• **Exercise prompt**:
Search the data for the string "scene" and extract every line where it appears.

• **Information supplied**:
===

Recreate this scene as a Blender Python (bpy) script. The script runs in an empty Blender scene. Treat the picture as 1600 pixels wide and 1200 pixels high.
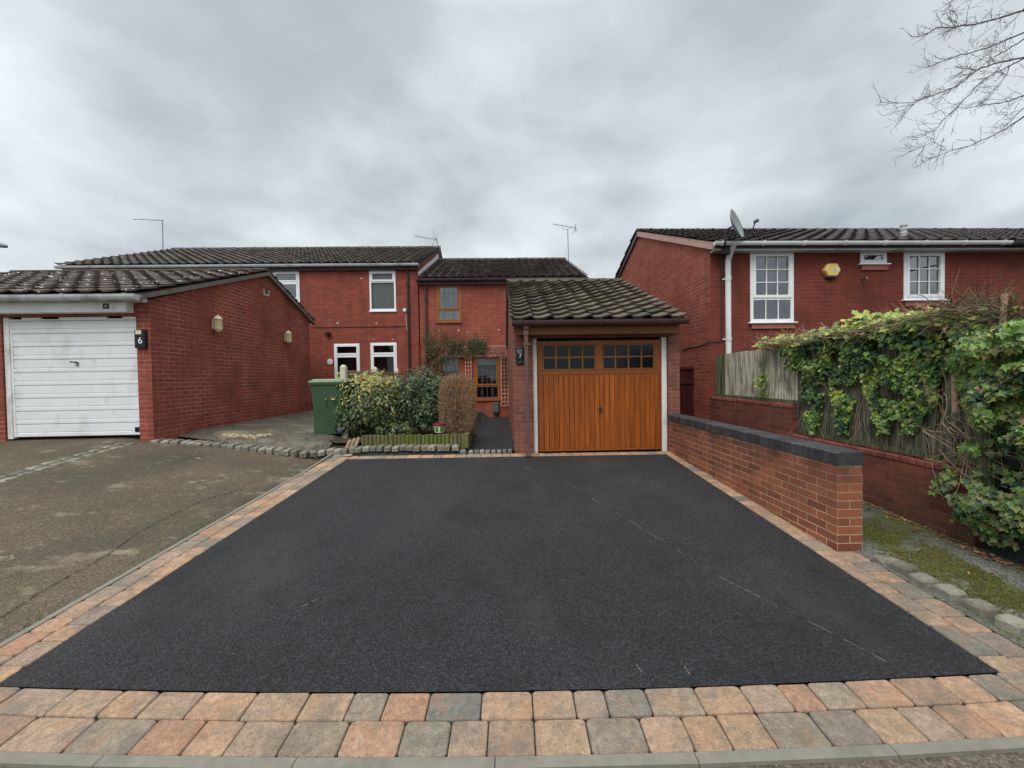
import bpy, math, random
from mathutils import Vector, Matrix, Euler, noise
random.seed(7)
SC = bpy.context.scene
COL = SC.collection
R = math.radians
# ------------------------------------------------------------------ camera
FOC, PIT, ROL, CH = 601.0, R(1.1), R(-0.9), 1.66
CR = Matrix.Rotation(math.pi/2-PIT, 3, 'X') @ Matrix.Rotation(ROL, 3, 'Z')
CP = Vector((0, 0, CH))
cd = bpy.data.cameras.new('camera')
cd.sensor_fit = 'HORIZONTAL'; cd.sensor_width = 36.0; cd.lens = 36.0*FOC/1600.0
cd.clip_start = 0.05; cd.clip_end = 600
cam = bpy.data.objects.new('camera', cd); COL.objects.link(cam)
cam.matrix_world = Matrix.Translation(CP) @ CR.to_4x4()
SC.camera = cam
# ------------------------------------------------------------------ sky
SUN_EL, SUN_AZ = R(52), R(205)     # azimuth clockwise from +Y: behind the camera, a little to its left
w = bpy.data.worlds.new('World'); SC.world = w; w.use_nodes = True
nt = w.node_tree; nt.nodes.clear()
def N(t, ty, **k):
    n = t.nodes.new(ty)
    for a, b in k.items():
        if a.startswith('i_'):
            key = a[2:]
            key = int(key) if key.isdigit() else key.replace('_', ' ')
            n.inputs[key].default_value = b
        else: setattr(n, a, b)
    return n
def L(t, a, b): t.links.new(a, b)
def ramp(t, stops, interp='LINEAR'):
    n = t.nodes.new('ShaderNodeValToRGB'); cr = n.color_ramp; cr.interpolation = interp
    while len(cr.elements) < len(stops): cr.elements.new(0.5)
    for e, (p, c) in zip(cr.elements, stops):
        e.position = p; e.color = (c[0], c[1], c[2], 1) if len(c) == 3 else c
    return n
sky = N(nt, 'ShaderNodeTexSky', sky_type='NISHITA', sun_disc=False, sun_elevation=SUN_EL, sun_rotation=SUN_AZ)
tc = N(nt, 'ShaderNodeTexCoord')
sep = N(nt, 'ShaderNodeSeparateXYZ'); L(nt, tc.outputs['Generated'], sep.inputs[0])
zm = N(nt, 'ShaderNodeMath', operation='MAXIMUM'); L(nt, sep.outputs['Z'], zm.inputs[0]); zm.inputs[1].default_value = 0.0
za = N(nt, 'ShaderNodeMath', operation='ADD'); L(nt, zm.outputs[0], za.inputs[0]); za.inputs[1].default_value = 0.22
dx = N(nt, 'ShaderNodeMath', operation='DIVIDE'); L(nt, sep.outputs['X'], dx.inputs[0]); L(nt, za.outputs[0], dx.inputs[1])
dy = N(nt, 'ShaderNodeMath', operation='DIVIDE'); L(nt, sep.outputs['Y'], dy.inputs[0]); L(nt, za.outputs[0], dy.inputs[1])
cv = N(nt, 'ShaderNodeCombineXYZ'); L(nt, dx.outputs[0], cv.inputs[0]); L(nt, dy.outputs[0], cv.inputs[1])
n1 = N(nt, 'ShaderNodeTexNoise', i_Scale=0.75, i_Detail=7.0, i_Roughness=0.5, i_Distortion=0.35)
n2 = N(nt, 'ShaderNodeTexNoise', i_Scale=2.1, i_Detail=6.0, i_Roughness=0.5, i_Distortion=0.2)
L(nt, cv.outputs[0], n1.inputs['Vector']); L(nt, cv.outputs[0], n2.inputs['Vector'])
mixn = N(nt, 'ShaderNodeMix', data_type='FLOAT'); mixn.inputs[0].default_value = 0.35
L(nt, n1.outputs['Fac'], mixn.inputs[2]); L(nt, n2.outputs['Fac'], mixn.inputs[3])
CLK = 0.86
def ck(r, g, b): return (r*CLK, g*CLK, b*CLK)
cr = ramp(nt, [(0.37, ck(.30, .335, .365)), (0.46, ck(.40, .44, .465)), (0.54, ck(.53, .58, .60)), (0.65, ck(.70, .765, .78))])
L(nt, mixn.outputs[0], cr.inputs[0])
# brighter towards the zenith, as a real overcast is
zr = N(nt, 'ShaderNodeMapRange', i_1=0.0, i_2=1.0, i_3=1.12, i_4=1.0); zr.clamp = True
zr.inputs[1].default_value = 0.0; zr.inputs[2].default_value = 0.35; zr.inputs[3].default_value = 1.08; zr.inputs[4].default_value = 0.95
L(nt, sep.outputs['Z'], zr.inputs[0])
z2 = N(nt, 'ShaderNodeMapRange'); z2.inputs[1].default_value = 0.68; z2.inputs[2].default_value = 1.0; z2.inputs[3].default_value = 1.0; z2.inputs[4].default_value = 3.6
L(nt, sep.outputs['Z'], z2.inputs[0])
zz = N(nt, 'ShaderNodeMath', operation='MULTIPLY'); L(nt, zr.outputs[0], zz.inputs[0]); L(nt, z2.outputs[0], zz.inputs[1])
vm = N(nt, 'ShaderNodeVectorMath', operation='SCALE'); L(nt, cr.outputs[0], vm.inputs[0]); L(nt, zz.outputs[0], vm.inputs['Scale'])
bgs = N(nt, 'ShaderNodeBackground', i_Strength=0.1); L(nt, sky.outputs[0], bgs.inputs[0])
bgc = N(nt, 'ShaderNodeBackground', i_Strength=1.0); L(nt, vm.outputs[0], bgc.inputs[0])
ms = N(nt, 'ShaderNodeMixShader'); ms.inputs[0].default_value = 0.96
L(nt, bgs.outputs[0], ms.inputs[1]); L(nt, bgc.outputs[0], ms.inputs[2])
wo = N(nt, 'ShaderNodeOutputWorld'); L(nt, ms.outputs[0], wo.inputs[0])
# ------------------------------------------------------------------ sun
sd = bpy.data.lights.new('sun', 'SUN'); sd.energy = 1.2; sd.angle = R(28); sd.color = (1.0, 0.965, 0.92)
so = bpy.data.objects.new('sun', sd); COL.objects.link(so)
sv = Vector((math.sin(SUN_AZ)*math.cos(SUN_EL), math.cos(SUN_AZ)*math.cos(SUN_EL), math.sin(SUN_EL)))
so.rotation_euler = (sv).to_track_quat('Z', 'Y').to_euler(); so.location = sv*40
SC.view_settings.view_transform = 'Standard'; SC.view_settings.look = 'None'
SC.view_settings.gamma = 1.0; SC.view_settings.use_curve_mapping = False
SC.view_settings.exposure = 0.74
SC.cycles.max_bounces = 6; SC.cycles.transparent_max_bounces = 12

# ------------------------------------------------------------------ measuring helpers
def ray(px, py): return CR @ Vector(((px-800)/FOC, -(py-600)/FOC, -1))
def P(px, py, Y):
    d = ray(px, py); return CP + d*(Y/d.y)
def G(px, py):
    d = ray(px, py); return CP + d*((CH+.121)/(.061*d.y-d.z))
class Fr:
    def __init__(s, x, y, deg):
        s.o = Vector((x, y, 0)); s.deg = deg; a = R(deg)
        s.u = Vector((math.cos(a), math.sin(a), 0)); s.v = Vector((-math.sin(a), math.cos(a), 0))
    def fr(s, px, py, v=0.0):
        d = ray(px, py); t = (v-(CP-s.o).dot(s.v))/d.dot(s.v); p = CP+d*t-s.o; return p.dot(s.u), p.z
    def sd(s, px, py, u=0.0):
        d = ray(px, py); t = (u-(CP-s.o).dot(s.u))/d.dot(s.u); p = CP+d*t-s.o; return p.dot(s.v), p.z
def ss(a, b, x):
    t = min(1, max(0, (x-a)/(b-a))); return t*t*(3-2*t)
def zd(y): return -.121+.061*y
def zt(x, y):
    yf = min(max(y, 1.3), 6.85)
    f = zd(yf) - .004*max(0, 1.3-y)
    l = max(0, -3.25-x)
    f += (.03+.115*ss(1.5, 4.5, y))*min(l, 3.2)
    if x > 3.05: f += .09*ss(3.05, 3.5, x)*ss(.8, 2.2, y)
    if y > 6.6:
        b = .30 + .30*ss(-2.9, -3.6, x) + .13*ss(-3.6, -5.6, x)
        if -3.6 < x < -.95: b = max(b, .30+.2*ss(-.85, -1.0, x))
        t = ss(6.75, 7.25, y); f = f*(1-t)+b*t
    return f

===

• **Response to this task**:
Recreate this scene as a Blender Python (bpy) script. The script runs in an empty Blender scene. Treat the picture as 1600 pixels wide and 1200 pixels high.
SC = bpy.context.scene